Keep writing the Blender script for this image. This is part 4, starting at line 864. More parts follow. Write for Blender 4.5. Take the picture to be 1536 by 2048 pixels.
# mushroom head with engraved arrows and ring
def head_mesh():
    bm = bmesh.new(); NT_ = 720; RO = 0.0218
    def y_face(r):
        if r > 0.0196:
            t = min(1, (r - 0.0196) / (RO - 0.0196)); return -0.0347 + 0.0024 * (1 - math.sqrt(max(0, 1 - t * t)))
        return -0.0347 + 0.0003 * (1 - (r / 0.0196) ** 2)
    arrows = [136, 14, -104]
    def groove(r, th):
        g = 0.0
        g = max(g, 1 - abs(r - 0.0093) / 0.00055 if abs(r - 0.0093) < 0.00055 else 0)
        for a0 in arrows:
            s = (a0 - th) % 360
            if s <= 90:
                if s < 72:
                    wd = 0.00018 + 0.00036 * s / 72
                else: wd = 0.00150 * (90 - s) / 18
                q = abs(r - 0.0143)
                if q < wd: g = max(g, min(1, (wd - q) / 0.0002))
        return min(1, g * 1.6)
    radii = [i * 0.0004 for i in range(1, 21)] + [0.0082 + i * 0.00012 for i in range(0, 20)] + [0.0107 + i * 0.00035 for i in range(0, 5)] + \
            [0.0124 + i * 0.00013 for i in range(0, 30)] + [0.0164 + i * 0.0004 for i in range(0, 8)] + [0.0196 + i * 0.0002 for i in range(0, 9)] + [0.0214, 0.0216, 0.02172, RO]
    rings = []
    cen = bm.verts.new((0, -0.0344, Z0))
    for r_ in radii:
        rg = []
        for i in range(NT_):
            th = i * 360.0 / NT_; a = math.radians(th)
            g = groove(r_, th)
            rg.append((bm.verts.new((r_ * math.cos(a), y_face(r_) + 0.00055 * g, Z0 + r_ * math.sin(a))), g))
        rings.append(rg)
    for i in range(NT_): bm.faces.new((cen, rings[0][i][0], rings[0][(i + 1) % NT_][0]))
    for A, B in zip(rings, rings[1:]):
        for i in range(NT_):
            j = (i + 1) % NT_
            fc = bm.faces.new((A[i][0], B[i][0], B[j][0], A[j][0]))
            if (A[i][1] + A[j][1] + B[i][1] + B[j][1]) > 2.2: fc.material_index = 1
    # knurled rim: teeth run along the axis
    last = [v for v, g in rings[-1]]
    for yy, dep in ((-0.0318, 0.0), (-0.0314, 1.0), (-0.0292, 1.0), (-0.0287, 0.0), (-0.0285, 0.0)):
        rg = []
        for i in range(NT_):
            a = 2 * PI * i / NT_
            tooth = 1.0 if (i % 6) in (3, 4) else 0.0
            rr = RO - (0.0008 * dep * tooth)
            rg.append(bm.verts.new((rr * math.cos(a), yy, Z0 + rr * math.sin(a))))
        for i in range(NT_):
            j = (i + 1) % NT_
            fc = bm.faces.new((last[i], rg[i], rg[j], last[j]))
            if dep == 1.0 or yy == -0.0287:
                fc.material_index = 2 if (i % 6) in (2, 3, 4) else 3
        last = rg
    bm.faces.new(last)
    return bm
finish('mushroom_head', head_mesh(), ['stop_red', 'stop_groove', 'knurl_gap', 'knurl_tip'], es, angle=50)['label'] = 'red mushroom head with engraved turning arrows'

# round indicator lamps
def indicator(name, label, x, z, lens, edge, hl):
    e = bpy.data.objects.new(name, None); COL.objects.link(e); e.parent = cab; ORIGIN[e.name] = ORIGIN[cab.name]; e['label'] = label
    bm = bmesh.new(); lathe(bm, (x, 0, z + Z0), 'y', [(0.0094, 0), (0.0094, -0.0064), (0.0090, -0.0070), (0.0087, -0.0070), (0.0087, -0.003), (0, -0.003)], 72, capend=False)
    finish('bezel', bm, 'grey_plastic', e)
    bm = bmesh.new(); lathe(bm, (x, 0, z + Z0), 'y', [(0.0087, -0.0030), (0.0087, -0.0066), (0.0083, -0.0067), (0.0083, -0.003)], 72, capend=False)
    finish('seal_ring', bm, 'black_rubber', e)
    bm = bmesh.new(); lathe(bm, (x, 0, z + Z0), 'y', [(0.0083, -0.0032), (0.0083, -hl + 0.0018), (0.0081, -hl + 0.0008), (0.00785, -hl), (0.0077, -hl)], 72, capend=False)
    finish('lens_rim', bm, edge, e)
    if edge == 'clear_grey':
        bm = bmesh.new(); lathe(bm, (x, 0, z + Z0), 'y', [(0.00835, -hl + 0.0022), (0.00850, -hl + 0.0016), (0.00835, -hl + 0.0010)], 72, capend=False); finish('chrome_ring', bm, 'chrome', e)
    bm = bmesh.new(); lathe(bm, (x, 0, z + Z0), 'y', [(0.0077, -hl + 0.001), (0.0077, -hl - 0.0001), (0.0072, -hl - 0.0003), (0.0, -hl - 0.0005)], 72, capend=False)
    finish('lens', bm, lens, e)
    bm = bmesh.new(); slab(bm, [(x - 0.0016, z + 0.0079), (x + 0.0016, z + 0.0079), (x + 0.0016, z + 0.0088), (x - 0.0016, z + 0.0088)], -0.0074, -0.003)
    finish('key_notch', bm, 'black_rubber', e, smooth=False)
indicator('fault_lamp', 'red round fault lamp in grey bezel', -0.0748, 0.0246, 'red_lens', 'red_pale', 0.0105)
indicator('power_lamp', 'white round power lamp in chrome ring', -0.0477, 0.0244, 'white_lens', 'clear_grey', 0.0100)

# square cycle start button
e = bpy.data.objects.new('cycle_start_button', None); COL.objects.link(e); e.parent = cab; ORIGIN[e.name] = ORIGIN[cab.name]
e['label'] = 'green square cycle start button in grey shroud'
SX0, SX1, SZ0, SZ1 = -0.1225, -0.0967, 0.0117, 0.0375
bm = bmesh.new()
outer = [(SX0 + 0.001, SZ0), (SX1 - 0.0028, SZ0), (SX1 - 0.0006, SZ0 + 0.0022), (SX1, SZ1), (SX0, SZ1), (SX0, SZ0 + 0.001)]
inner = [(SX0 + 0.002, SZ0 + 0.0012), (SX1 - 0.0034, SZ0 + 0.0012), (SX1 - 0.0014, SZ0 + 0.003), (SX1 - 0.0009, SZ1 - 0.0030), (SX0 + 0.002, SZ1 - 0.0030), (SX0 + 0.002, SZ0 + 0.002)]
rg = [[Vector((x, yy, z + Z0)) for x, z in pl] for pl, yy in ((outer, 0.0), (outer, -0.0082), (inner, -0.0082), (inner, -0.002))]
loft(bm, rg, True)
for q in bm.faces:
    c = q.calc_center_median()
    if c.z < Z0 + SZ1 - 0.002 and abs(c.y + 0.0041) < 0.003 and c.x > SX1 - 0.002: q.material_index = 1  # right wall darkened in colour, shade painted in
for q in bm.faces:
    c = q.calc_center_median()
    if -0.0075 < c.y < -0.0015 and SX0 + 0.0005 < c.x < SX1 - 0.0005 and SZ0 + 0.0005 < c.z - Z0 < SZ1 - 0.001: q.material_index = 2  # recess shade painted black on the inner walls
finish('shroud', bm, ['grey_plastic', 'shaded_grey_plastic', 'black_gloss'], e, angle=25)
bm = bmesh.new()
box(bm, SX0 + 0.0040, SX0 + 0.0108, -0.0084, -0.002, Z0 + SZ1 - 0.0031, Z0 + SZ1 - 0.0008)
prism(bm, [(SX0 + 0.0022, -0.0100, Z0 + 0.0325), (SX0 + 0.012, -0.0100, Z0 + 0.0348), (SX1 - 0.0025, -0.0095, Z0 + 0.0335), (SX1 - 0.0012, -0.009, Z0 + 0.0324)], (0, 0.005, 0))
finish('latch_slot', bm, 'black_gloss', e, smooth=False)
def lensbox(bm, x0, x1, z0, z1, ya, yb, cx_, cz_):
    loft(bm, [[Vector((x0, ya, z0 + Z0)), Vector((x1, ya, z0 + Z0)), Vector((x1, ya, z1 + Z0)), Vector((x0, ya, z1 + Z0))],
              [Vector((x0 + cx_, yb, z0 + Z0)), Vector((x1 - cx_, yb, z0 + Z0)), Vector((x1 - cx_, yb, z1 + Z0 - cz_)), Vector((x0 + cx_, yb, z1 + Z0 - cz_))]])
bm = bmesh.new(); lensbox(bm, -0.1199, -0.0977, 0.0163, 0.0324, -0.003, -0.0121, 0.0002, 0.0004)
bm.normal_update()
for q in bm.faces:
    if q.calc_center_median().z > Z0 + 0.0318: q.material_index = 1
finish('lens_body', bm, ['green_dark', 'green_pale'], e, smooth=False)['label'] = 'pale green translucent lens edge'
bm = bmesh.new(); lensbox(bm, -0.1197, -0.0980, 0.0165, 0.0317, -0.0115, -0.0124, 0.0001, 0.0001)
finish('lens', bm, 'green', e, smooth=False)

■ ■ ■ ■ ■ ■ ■

▸ Direction:
Copy out exactly the lines from the one containing "if c.z < Z0" to the one containing "if -0.0075 <", both ends inclusive.

▸ Reply to the task:
    if c.z < Z0 + SZ1 - 0.002 and abs(c.y + 0.0041) < 0.003 and c.x > SX1 - 0.002: q.material_index = 1  # right wall darkened in colour, shade painted in
for q in bm.faces:
    c = q.calc_center_median()
    if -0.0075 < c.y < -0.0015 and SX0 + 0.0005 < c.x < SX1 - 0.0005 and SZ0 + 0.0005 < c.z - Z0 < SZ1 - 0.001: q.material_index = 2  # recess shade painted black on the inner walls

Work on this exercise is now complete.